Greece faces economic hardships caused by both internal and external factors. There is hope for recovery through various proposals available. Unfortunately, citizens and authorities in Greece do not agree on which method of recovery is suitable. This essay seeks to establish the nature and origin of the crisis, Greece’s advantages and disadvantages in the Eurozone, and Greece’s fiscal policy.

Nature and Origin of the Financial Crisis

The current financial tragedy has its roots in the Eurozone financial crisis of 2008, which led to a sudden increase in public debt in developed economies. Greece became a victim of this tragedy due to three key factors (Kouretas). First, a weak political structure characterized by corruption and mismanagement of public resources led to a rise in public debt. Greece had the highest public debt in the Eurozone as it went beyond the 100% mark (Kouretas). Secondly, a lack of accurate prediction by financial markets concerning the infamous semi-prime mortgage credit crisis of 2007 in the United States of America led to a downgrading of Greece and other peripheral states and consequent withdrawal of Greece and other states from international bonds market (Kouretas). Lastly, Eurozone governments showed no interest in bailing out Greece, as did the European Central Bank due to lack of political union (Kouretas).

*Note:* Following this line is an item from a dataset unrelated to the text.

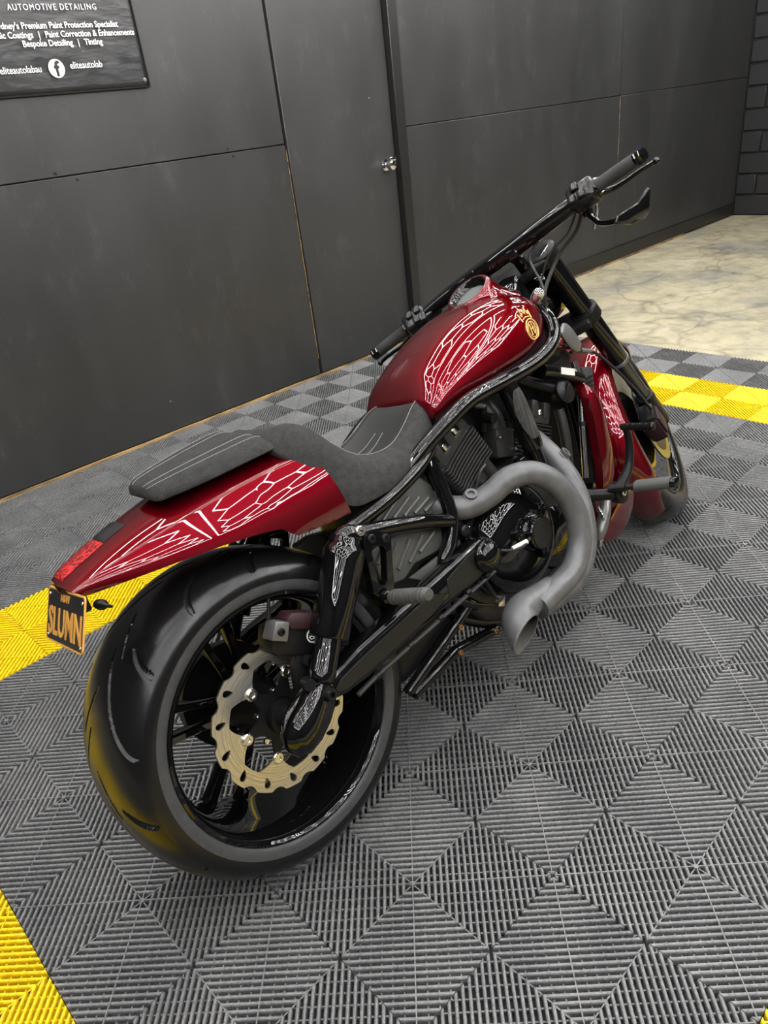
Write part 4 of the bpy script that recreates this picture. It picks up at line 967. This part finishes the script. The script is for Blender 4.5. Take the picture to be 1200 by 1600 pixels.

Benefits Greece Derives from Being Part of the Euro Zone

Greece derives several benefits by remaining a member of the European Monetary Union. Embracing Euro enables business people and customers in Greece to compare the value of goods and services among member countries (Simmons). In other words, this would increase integrity in business circles because of transparency in prices of similar commodities. Consequently, it will enhance cross border trade and add to competitive forces among member countries. Consumers are bound to enjoy lower prices, thus increasing consumer welfare (Simmons).

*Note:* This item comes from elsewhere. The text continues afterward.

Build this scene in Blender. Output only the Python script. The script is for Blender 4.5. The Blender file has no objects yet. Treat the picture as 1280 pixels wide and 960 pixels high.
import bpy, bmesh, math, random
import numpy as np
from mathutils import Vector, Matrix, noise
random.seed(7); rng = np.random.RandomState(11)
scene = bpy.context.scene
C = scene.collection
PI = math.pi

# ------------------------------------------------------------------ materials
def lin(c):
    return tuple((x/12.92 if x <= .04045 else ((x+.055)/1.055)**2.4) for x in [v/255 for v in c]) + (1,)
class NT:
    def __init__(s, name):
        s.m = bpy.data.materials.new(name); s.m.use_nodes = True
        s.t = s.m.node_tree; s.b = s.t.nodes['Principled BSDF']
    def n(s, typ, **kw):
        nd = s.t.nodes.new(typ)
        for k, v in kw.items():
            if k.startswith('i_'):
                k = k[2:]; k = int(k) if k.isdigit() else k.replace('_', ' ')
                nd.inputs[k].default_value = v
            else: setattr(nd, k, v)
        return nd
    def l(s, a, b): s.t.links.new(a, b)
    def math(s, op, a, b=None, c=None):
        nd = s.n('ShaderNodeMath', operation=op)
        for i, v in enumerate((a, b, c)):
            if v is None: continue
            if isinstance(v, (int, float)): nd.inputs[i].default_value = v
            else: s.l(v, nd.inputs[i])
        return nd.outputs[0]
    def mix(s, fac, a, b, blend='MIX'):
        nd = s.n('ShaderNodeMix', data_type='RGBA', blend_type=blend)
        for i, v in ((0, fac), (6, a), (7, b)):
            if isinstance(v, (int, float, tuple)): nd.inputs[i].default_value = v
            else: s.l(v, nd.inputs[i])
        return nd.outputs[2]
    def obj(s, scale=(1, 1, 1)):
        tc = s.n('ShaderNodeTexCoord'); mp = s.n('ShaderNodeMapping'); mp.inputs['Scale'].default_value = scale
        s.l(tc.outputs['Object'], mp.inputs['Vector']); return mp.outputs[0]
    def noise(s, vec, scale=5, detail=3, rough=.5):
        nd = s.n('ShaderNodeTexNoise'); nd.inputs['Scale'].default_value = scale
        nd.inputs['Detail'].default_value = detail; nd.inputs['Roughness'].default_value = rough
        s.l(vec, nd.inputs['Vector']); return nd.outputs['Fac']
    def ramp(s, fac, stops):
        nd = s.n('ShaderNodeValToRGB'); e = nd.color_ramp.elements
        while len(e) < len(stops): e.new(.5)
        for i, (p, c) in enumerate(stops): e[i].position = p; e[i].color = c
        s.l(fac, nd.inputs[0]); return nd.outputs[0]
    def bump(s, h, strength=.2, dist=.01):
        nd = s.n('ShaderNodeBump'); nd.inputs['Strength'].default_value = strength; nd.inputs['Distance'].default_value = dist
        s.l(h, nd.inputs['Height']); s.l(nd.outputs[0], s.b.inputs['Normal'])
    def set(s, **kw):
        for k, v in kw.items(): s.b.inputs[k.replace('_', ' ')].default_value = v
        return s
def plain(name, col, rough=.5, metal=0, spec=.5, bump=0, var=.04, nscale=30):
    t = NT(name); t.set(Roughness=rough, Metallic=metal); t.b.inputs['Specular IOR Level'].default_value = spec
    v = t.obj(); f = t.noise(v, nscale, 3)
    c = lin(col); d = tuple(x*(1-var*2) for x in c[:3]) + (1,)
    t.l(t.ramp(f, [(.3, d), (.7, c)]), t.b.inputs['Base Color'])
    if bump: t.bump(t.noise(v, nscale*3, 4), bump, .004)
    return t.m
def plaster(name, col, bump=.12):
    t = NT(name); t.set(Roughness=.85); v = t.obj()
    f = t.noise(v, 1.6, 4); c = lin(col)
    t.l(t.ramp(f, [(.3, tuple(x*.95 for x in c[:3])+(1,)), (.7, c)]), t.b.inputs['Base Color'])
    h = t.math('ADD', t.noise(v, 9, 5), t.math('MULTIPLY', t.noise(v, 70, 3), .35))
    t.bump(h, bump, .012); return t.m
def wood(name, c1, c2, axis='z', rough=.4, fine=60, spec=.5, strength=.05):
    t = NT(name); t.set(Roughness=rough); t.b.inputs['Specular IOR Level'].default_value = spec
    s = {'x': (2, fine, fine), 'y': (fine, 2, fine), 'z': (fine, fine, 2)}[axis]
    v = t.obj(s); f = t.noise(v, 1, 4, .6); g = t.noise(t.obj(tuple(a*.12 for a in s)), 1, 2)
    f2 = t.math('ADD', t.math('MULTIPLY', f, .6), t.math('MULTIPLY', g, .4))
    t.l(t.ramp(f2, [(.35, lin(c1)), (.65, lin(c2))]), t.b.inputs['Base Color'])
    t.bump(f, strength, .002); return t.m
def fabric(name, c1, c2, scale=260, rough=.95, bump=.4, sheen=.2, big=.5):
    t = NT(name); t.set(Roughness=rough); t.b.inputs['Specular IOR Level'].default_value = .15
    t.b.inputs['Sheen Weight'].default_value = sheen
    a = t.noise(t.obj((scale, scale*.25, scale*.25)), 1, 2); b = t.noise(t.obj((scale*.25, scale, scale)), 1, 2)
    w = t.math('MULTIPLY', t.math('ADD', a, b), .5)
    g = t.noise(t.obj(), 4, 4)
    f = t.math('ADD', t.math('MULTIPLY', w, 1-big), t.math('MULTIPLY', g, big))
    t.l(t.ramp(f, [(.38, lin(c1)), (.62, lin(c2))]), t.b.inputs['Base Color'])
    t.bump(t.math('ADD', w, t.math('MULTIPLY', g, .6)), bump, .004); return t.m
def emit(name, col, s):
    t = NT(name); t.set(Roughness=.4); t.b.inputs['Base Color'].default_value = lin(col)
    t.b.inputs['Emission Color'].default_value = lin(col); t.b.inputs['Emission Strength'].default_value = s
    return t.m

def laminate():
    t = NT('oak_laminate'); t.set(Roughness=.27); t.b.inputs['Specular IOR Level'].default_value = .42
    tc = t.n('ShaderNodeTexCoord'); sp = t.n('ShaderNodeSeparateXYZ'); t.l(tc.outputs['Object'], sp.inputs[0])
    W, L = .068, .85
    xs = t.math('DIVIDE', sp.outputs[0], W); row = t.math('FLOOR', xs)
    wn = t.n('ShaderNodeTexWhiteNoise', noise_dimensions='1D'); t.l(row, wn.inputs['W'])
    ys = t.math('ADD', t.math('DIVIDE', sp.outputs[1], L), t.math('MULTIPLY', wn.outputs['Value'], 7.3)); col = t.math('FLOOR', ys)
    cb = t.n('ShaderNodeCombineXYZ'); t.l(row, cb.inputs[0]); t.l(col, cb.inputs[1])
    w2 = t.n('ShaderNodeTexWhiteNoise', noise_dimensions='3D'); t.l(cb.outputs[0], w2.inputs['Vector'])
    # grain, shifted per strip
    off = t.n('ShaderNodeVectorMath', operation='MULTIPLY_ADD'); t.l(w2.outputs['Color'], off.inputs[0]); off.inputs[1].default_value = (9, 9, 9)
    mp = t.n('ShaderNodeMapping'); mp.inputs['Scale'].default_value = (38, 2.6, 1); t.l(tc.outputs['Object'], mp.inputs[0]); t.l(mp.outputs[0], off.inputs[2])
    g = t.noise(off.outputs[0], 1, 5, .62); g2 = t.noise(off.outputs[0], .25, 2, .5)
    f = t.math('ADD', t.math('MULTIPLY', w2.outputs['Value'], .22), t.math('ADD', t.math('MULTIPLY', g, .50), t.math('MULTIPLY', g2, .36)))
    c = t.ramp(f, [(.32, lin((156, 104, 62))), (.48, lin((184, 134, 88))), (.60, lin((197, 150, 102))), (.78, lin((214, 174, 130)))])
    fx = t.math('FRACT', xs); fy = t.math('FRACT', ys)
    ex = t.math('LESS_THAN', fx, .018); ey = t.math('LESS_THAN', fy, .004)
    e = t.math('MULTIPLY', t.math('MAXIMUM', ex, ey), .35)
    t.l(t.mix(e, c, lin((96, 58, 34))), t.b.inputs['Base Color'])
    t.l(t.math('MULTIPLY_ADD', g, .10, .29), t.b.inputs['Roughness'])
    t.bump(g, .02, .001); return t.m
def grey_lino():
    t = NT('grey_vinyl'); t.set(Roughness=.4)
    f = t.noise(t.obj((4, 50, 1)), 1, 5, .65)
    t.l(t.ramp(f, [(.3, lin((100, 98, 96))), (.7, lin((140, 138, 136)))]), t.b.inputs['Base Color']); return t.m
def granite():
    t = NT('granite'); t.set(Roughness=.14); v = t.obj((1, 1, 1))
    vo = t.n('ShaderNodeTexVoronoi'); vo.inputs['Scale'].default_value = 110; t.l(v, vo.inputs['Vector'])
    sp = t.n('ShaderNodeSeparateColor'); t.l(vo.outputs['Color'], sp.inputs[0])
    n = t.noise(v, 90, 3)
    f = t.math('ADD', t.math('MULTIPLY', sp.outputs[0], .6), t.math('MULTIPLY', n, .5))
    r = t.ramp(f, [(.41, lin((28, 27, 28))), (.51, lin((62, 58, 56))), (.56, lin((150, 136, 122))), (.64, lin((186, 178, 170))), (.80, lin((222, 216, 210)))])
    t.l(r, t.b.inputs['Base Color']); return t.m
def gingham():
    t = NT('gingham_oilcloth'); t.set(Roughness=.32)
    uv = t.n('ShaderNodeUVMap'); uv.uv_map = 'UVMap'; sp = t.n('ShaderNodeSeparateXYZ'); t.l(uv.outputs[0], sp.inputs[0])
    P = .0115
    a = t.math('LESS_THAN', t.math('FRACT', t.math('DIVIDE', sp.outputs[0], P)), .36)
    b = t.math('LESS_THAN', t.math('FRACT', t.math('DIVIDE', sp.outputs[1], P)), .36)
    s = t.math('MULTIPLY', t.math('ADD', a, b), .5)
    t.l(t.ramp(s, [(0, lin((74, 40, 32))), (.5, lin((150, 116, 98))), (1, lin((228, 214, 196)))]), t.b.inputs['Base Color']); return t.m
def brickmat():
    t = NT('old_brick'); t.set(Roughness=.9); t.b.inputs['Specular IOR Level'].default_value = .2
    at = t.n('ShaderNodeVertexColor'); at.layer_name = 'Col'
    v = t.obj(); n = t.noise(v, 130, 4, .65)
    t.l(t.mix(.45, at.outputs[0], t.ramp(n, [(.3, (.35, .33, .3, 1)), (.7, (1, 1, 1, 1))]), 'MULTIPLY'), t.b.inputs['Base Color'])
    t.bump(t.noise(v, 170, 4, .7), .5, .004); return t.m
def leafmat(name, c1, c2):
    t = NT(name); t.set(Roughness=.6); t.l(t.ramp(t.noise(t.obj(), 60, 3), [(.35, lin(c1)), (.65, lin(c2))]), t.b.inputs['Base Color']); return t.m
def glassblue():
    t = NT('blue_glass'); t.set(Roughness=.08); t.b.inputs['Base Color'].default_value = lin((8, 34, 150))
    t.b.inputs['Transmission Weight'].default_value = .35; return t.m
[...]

Another related school of thought states that embracing the Euro lowers exchange rate anxiety, which would, in turn, result in a lower cost of doing business for corporations and tourists. This leads to increased profits by corporations leading to high dividends for shareholders and increased revenues for Greece government (Makris). Reduced cost of doing business translates to increased trade in Greece and enhances competition for products and financial services (Indiana University). Increased competition would force corporations to invest in research and development, leading to better goods and services and increased productivity. In the end, member countries would certainly encourage specialization and a further rise in production (Indiana University).

Adopting a common currency makes it easier to secure foreign funding, especially within the Eurozone. This would cushion Greece from the further financial crisis and encourage foreign investors to establish multinational corporations in Greece (Tavlas). Such local and international investments in Greece would lead to increased job opportunities for the largely unemployed citizenry coupled with improved salaries and wages. In the end, savings levels would increase, thus providing financial companies with funds for issuance of credit to investors and Greece government as well (Tavlas).

Effects of Leaving Eurozone on Monetary Policy, Fiscal Policy, and Debt Financing

Leaving the Eurozone and reverting to Greek currency, the drachma, would force Greece to devalue the drachma. This would increase liability on the part of the government since the current debt is set in terms of Euros. Devaluation of a currency leads to high inflation levels in a country and probable civil strikes. Debt already owed to foreign countries and institutions would be too large in terms of local currency (Makris). Since the government needs revenue to fund programs, the government of Greece will impose more taxes on citizens and cut down its yearly budgets. Further, reverting to the drachma would probably force the government to default on local loans leading to financial losses by the financial service providers in Greece (Makris). Other than the default, the government would over-rely on internal funding leading to increased credit rates and lack of economic growth since common people would find it hard to borrow from banks.

Works Cited

Indiana University. The Euro and Greece Explained. 2011. Web.

Kouretas, Georgios P. 2010. Web.

Makris, Miltiadis. The case for Greece not exiting the Eurozone. 2013. Web.

Simmons, Amy. 2012. Web.

Tavlas, George S. Benefits and Costs of Entering the Eurozone. n.d. Web.